Further, the Court commented on claim construction and utility and noted that a compound claim does not have a utility requirement beyond the promise in the specification. The Court found that it was improper to cumulatively combine each statement in the specification relating to utility in construing the promise of the patent. With respect to utility of the use claim, the specific use set out in the claim would have to be shown to be useful or be a sound prediction. Thus, a claim by claim analysis ought to be done.

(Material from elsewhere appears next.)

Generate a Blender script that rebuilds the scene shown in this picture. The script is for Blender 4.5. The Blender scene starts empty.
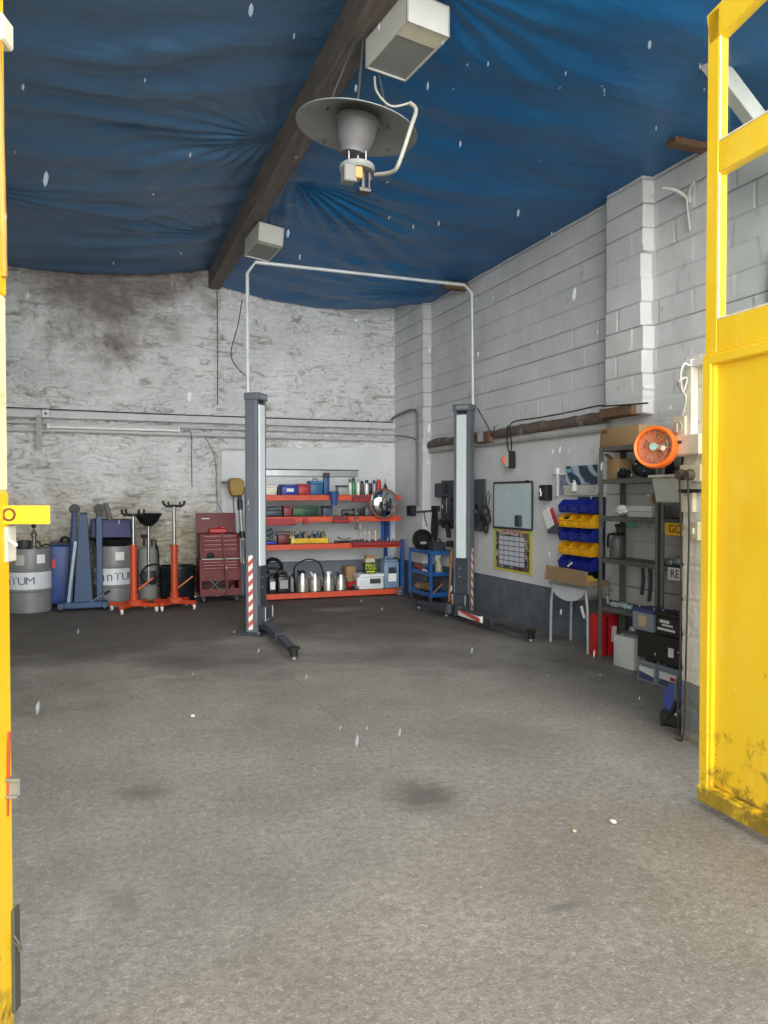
import bpy, bmesh, math, random
import numpy as np
from mathutils import Vector, Matrix, Euler, noise as mnoise
random.seed(4)
PI = math.pi
S = bpy.context.scene
COL = S.collection
# ------------------------------------------------------------------ camera model (metres; camera height 1.62)
F = 769.0; H = 1.62; YAW = math.atan((384 - 92) / F); PIT = math.atan((512 - 495) / F)
def ray(u, v):
    x = (u - 384) / F; y = -(v - 512) / F
    f = math.cos(PIT) + y * math.sin(PIT); up = y * math.cos(PIT) - math.sin(PIT)
    return (x * math.cos(YAW) + f * math.sin(YAW), -x * math.sin(YAW) + f * math.cos(YAW), up)
def fl(u, v, z=0.0):
    r = ray(u, v); t = (z - H) / r[2]; return Vector((r[0] * t, r[1] * t, z))
def rx(u, v, X=5.06):
    r = ray(u, v); t = X / r[0]; return Vector((X, r[1] * t, H + r[2] * t))
def by(u, v, Y):
    r = ray(u, v); t = Y / r[1]; return Vector((r[0] * t, Y, H + r[2] * t))
# ------------------------------------------------------------------ materials
def lin(c):
    return tuple(((x / 255) / 12.92 if x / 255 <= .04045 else ((x / 255 + .055) / 1.055) ** 2.4) for x in c) + (1.0,)
MC = {}
def M(name, col, rough=.5, metal=0.0, var=.12, vs=6.0, bump=.0, bs=40.0, spec=.5, col2=None, dirt=None, dscale=3.0, dthr=.55):
    if name in MC: return MC[name]
    m = bpy.data.materials.new(name); m.use_nodes = True
    nt = m.node_tree; N = nt.nodes; L = nt.links
    b = N['Principled BSDF']
    b.inputs['Roughness'].default_value = rough; b.inputs['Metallic'].default_value = metal
    b.inputs['Specular IOR Level'].default_value = spec
    tc = N.new('ShaderNodeTexCoord')
    nz = N.new('ShaderNodeTexNoise'); nz.inputs['Scale'].default_value = vs; nz.inputs['Detail'].default_value = 6
    L.new(tc.outputs['Object'], nz.inputs['Vector'])
    c = lin(col)
    lo = lin(col2) if col2 else tuple(x * (1 - var) for x in c[:3]) + (1,)
    hi = tuple(min(1, x * (1 + var)) for x in c[:3]) + (1,)
    r = N.new('ShaderNodeValToRGB'); r.color_ramp.elements[0].color = lo; r.color_ramp.elements[1].color = hi
    r.color_ramp.elements[0].position = .3; r.color_ramp.elements[1].position = .7
    L.new(nz.outputs['Fac'], r.inputs['Fac'])
    out = r.outputs['Color']
    if dirt:
        n2 = N.new('ShaderNodeTexNoise'); n2.inputs['Scale'].default_value = dscale; n2.inputs['Detail'].default_value = 10
        n2.inputs['Roughness'].default_value = .65
        L.new(tc.outputs['Object'], n2.inputs['Vector'])
        r2 = N.new('ShaderNodeValToRGB'); r2.color_ramp.elements[0].position = dthr; r2.color_ramp.elements[1].position = dthr + .12
        L.new(n2.outputs['Fac'], r2.inputs['Fac'])
        mx = N.new('ShaderNodeMix'); mx.data_type = 'RGBA'
        L.new(r2.outputs['Color'], mx.inputs['Factor']); L.new(out, mx.inputs[6]); mx.inputs[7].default_value = lin(dirt)
        out = mx.outputs[2]
    L.new(out, b.inputs['Base Color'])
    if bump:
        n3 = N.new('ShaderNodeTexNoise'); n3.inputs['Scale'].default_value = bs; n3.inputs['Detail'].default_value = 5
        L.new(tc.outputs['Object'], n3.inputs['Vector'])
        bp = N.new('ShaderNodeBump'); bp.inputs['Strength'].default_value = bump; bp.inputs['Distance'].default_value = .02
        L.new(n3.outputs['Fac'], bp.inputs['Height']); L.new(bp.outputs['Normal'], b.inputs['Normal'])
    MC[name] = m
    return m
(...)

After reciting much law on (i) the promise of the patent, (ii) utility, (iii) the difference between compound and use claims, and (iv) the perils of expert testimony on the issue of construction, the Court appears to have accepted Pfizer's expert's position: (1) the promise of the patent is that the compounds are AChE inhibitors in rats and mice - this is sufficient to satisfy the utility requirements for the compound claim; and (2) with respect to the claim for the use of the compound, the Court found that the 3 part test for a sound prediction of utility was met.

In terms of the 3 part test for sound prediction set out in AZT, the Court comments

  1. factual basis - on the issue of whether the factual basis for a prediction has to be in a patent, the Court finds, referencing the AZT case of the Supreme Court, that the factual basis has to be present in the patent. Here, the patent referred to having made and tested donezepil.
  2. articulable and sound line of reasoning - the Court reiterated the test set out by the Court of Appeal in the olanzapine case, namely, that there must be a prima facie reasonable inference and confirmed also that this may be met by a reasonable theory of the day (para 244).
  3. proper disclosure - if a patent states that a useful result has been achieved then there is no requirement to demonstrate utility in the specification (para. 225).

Also, of interest is that the Court once again reiterated that notices of allegation cannot be amended and suggested that it may be preferable to proceed in these matters by way of action.